L’administration municipale a par ailleurs toléré, voire stimulé d’autres façons d’attirer l’attention des clients potentiels. Plusieurs commerçants utilisent désormais des graffitis, des peintures murales, ou tout simplement des photos sur les façades de leurs établissements. Ces formes sont acceptées par la municipalité et ne sont pas soumises aux contraintes imposées par la loi à condition qu’elles n’exposent ni des textes écrits, ni des logos des produits ou des entreprises. La loi a également admis les écrits (noms, symboles, ou logos) incorporés directement aux façades des bâtiments sans l’emploi de supports appliqués ou fixés. Cette disposition vise à supprimer l’aspect encombrant des surfaces publicitaires et la nature souvent transitoire des écrits publicitaires. Il s’agit d’imposer des références urbaines plus stables par l’intégration des écrits à l’architecture de la ville.

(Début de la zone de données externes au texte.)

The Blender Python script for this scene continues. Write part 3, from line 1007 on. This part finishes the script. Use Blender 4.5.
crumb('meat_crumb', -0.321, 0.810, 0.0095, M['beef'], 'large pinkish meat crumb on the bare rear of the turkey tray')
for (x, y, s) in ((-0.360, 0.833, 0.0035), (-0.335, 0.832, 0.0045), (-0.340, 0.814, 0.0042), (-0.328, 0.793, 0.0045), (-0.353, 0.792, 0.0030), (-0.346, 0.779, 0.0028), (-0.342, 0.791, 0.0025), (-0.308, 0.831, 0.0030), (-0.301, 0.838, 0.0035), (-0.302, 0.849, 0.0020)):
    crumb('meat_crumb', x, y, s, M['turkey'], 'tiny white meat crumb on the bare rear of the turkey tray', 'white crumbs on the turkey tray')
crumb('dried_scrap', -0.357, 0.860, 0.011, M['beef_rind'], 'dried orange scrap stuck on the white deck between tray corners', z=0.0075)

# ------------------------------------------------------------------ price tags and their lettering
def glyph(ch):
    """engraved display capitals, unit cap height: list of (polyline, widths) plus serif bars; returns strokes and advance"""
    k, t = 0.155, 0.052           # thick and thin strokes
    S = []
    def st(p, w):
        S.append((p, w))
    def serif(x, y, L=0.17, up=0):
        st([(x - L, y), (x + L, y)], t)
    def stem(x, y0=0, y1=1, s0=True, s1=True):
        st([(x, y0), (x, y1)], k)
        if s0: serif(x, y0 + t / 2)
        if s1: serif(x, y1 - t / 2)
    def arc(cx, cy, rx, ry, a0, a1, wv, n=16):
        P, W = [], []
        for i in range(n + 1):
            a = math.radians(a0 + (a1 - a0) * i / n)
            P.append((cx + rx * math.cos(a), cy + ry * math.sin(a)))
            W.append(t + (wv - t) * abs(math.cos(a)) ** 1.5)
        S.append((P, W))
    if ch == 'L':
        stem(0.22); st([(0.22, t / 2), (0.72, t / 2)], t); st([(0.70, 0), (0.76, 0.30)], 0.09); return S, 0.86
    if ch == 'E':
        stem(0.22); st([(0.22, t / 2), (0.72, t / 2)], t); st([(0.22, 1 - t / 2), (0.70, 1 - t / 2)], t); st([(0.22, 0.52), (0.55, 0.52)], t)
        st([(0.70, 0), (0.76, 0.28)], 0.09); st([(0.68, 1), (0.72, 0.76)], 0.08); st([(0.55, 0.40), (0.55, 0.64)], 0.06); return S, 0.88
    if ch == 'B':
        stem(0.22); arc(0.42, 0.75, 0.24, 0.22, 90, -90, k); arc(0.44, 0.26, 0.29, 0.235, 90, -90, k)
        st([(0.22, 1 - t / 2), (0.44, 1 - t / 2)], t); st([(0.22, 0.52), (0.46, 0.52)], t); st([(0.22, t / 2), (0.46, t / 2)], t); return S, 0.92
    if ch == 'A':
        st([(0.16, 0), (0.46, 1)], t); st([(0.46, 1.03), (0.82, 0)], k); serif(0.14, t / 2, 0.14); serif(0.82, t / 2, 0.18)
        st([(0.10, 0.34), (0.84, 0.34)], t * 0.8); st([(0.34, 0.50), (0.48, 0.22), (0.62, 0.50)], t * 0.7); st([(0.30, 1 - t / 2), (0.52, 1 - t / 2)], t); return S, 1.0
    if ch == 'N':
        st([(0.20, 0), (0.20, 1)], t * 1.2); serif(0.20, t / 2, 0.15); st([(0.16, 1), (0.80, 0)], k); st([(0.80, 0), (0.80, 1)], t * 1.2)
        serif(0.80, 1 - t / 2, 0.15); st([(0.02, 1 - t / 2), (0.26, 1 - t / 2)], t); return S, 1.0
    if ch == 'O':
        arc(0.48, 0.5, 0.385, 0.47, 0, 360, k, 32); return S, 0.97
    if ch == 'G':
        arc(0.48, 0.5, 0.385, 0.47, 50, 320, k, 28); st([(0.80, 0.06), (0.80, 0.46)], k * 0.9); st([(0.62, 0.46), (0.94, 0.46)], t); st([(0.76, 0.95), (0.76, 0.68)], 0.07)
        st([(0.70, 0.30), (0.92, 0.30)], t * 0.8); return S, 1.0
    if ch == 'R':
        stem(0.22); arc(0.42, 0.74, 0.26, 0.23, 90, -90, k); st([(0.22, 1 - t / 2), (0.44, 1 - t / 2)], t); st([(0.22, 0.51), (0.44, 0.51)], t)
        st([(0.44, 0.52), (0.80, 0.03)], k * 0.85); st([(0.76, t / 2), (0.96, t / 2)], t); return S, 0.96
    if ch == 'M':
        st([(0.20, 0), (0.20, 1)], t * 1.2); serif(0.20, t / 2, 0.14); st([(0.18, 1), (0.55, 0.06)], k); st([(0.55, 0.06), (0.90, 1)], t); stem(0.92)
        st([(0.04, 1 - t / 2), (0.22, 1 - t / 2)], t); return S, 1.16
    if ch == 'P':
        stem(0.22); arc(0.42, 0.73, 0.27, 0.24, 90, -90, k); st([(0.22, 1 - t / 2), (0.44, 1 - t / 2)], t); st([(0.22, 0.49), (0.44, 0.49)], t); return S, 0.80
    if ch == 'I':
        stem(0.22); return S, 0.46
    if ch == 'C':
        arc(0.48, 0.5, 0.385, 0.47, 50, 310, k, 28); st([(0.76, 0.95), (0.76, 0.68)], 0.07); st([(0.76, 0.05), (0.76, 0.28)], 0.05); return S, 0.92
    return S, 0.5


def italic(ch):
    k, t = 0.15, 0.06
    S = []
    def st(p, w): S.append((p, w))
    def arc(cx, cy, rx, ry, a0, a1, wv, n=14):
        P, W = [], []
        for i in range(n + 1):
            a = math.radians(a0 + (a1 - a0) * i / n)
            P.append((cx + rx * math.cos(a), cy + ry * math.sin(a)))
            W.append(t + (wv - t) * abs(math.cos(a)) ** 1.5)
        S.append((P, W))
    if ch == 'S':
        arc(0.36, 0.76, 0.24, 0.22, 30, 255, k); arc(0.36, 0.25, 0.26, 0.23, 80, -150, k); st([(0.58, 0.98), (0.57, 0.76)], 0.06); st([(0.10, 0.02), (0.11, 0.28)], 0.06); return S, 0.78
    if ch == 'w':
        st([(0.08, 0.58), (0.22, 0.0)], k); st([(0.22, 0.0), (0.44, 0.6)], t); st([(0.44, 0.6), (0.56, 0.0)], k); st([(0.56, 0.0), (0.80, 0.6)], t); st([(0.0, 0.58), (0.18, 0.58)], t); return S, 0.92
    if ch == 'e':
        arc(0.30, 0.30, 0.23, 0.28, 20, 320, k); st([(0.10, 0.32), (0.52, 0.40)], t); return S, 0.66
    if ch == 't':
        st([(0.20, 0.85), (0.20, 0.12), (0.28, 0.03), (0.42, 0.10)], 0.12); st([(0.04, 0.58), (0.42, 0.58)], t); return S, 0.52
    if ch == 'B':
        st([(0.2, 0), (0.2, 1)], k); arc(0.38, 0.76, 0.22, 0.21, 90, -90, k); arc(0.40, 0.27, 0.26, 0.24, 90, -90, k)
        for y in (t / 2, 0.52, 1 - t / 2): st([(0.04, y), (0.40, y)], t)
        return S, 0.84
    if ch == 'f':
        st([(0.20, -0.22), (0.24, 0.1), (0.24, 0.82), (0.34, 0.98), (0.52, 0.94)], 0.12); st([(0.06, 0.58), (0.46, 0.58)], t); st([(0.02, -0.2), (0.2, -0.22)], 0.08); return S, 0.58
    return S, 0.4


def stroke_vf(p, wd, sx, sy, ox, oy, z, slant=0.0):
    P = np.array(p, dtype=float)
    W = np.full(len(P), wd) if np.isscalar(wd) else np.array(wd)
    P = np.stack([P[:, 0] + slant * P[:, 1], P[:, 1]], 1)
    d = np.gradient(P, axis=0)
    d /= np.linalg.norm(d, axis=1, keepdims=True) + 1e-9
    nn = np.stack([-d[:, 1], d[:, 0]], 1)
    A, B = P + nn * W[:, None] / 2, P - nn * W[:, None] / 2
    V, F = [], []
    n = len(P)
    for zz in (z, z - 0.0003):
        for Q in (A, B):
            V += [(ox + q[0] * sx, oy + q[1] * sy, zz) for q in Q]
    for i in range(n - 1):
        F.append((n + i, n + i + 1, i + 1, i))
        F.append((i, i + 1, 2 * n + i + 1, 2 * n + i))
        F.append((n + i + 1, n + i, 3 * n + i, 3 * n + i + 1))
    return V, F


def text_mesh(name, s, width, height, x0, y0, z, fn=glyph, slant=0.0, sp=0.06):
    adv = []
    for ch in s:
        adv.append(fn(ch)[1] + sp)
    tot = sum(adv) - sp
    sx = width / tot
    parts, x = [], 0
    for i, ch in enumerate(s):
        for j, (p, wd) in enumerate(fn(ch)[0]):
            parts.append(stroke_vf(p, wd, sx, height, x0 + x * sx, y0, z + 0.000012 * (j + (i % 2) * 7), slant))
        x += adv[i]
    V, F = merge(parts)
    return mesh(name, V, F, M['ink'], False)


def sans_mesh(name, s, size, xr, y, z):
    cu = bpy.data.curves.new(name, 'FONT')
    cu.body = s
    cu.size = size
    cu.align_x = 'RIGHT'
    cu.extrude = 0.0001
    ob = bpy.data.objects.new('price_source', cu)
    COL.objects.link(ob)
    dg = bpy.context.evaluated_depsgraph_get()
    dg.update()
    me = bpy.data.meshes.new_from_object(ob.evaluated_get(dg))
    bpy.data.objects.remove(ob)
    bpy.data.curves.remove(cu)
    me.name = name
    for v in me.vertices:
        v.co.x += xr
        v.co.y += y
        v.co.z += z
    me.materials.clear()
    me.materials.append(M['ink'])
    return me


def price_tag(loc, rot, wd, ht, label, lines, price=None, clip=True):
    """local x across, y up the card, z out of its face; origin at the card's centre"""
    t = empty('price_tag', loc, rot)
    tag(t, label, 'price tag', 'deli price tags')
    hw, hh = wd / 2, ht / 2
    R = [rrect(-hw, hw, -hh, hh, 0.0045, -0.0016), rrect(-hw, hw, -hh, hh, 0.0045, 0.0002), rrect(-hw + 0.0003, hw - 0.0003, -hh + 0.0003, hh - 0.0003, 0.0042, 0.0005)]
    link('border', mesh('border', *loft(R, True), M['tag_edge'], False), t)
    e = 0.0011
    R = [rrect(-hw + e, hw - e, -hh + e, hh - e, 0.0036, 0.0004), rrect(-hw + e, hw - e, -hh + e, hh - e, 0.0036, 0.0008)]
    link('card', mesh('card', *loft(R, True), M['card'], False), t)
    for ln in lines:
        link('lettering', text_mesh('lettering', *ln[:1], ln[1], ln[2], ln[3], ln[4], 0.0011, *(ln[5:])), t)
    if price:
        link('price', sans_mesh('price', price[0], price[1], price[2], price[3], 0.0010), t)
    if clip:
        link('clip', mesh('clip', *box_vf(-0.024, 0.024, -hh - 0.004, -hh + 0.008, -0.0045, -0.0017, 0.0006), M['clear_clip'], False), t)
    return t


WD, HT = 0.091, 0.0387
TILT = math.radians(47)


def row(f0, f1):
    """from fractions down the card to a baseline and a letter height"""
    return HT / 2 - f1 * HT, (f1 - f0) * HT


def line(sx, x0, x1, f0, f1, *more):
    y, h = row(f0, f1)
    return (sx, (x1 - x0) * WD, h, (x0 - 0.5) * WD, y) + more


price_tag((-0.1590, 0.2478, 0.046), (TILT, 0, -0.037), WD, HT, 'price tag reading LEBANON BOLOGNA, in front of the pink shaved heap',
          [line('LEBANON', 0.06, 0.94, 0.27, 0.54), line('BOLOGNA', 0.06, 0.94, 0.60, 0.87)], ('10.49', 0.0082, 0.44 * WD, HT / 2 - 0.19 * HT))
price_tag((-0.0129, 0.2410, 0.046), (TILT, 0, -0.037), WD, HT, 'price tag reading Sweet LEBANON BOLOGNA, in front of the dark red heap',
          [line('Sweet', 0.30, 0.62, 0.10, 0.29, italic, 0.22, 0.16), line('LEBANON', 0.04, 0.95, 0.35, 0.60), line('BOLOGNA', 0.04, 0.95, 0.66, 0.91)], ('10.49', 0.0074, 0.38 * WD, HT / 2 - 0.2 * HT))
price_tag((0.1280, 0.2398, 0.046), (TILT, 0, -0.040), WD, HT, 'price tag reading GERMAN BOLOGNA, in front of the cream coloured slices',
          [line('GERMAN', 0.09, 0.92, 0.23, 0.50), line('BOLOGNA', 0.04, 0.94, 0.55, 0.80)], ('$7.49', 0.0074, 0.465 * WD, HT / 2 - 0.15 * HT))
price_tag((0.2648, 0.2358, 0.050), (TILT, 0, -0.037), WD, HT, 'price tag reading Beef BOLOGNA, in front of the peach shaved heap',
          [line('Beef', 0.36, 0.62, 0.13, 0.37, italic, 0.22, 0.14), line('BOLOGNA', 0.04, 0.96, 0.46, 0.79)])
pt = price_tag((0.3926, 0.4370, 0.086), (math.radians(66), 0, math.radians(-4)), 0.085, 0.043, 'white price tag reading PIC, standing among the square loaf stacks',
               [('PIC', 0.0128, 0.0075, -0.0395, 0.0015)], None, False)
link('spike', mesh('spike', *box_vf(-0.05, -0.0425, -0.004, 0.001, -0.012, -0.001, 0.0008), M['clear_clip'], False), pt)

La dimension politique du contrôle de l’affichage
La loi PVP a eu une portée considérable sur l’écologie graphique de la ville de São Paulo. La saturation de l’espace public par les écrits publicitaires a été effectivement éliminée. Mais, avec l’affichage public, la loi a de fait réglementé l’affichage d’opinions politiques. Le maire adjoint du quartier Vila Mariana, Fabio Lepique, affirme que le « droit à la libre manifestation n’autorise personne à désobéir à la législation municipale » (Journal Estado de São Paulo du 7 mars 2007). Il ne s’agit donc pas de confiner l’affichage d’opinions dans des espaces aisément contrôlables, mais bien de supprimer le droit de cité de ces écrits. De fait, la réorganisation juridique de la police des écrits publicitaires montre comment, avec des arguments écologistes, l’administration municipale a enrichi les mécanismes de contrôle social et a élargi son emprise sur l’espace et sur ceux qui l’habitent (Caillose, 1985 : 474).
Toute stratégie de contrôle social s’inscrit nécessairement dans l’espace (Loschak, 1978 : 157), notamment dans un « programme d’exposition graphique » (Pettrucci, 1993). Conçue pour « nettoyer » la ville de São Paulo de la « pollution visuelle », la loi PVP a aussi contribué de façon significative au gouvernement de la ville par la régulation de l’affichage public. Le contrôle se manifeste moins par une prétendue uniformisation typographique des signes graphiques urbains que par le fait que ceux-ci doivent s’adapter à un espace uniforme, limité, et facilement repérable par la population. Si le nouvel affichage garde une fonction informative de l’activité commerciale disponible, il remplit maintenant aussi une fonction symbolique (Fraenkel, 1994 : 101) : en diffusant le label « pour une ville propre », imposé par la ville dans le cadre de l’annonce, l’uniformisation des espaces graphiques dans l’ensemble de la ville fait systématiquement référence au pouvoir municipal. L’aspect visible et scriptural de l’espace urbain sert ainsi à identifier l’administration actuelle. Les fortes retombées politiques suscitées par cette loi et l’impact qu’elle a provoqué sur l’aspect graphique de la ville nous invitent donc à nous demander si les dispositions de la loi PVP ne s’inscrivent pas dans une démarche politique plus ambitieuse. La surprenante réélection du méconnu maire Gilberto Kassab [3] au mois d’octobre 2008 démontre en partie l’efficacité d’une telle stratégie ; reste à savoir si les effets de cette stratégie dureront longtemps.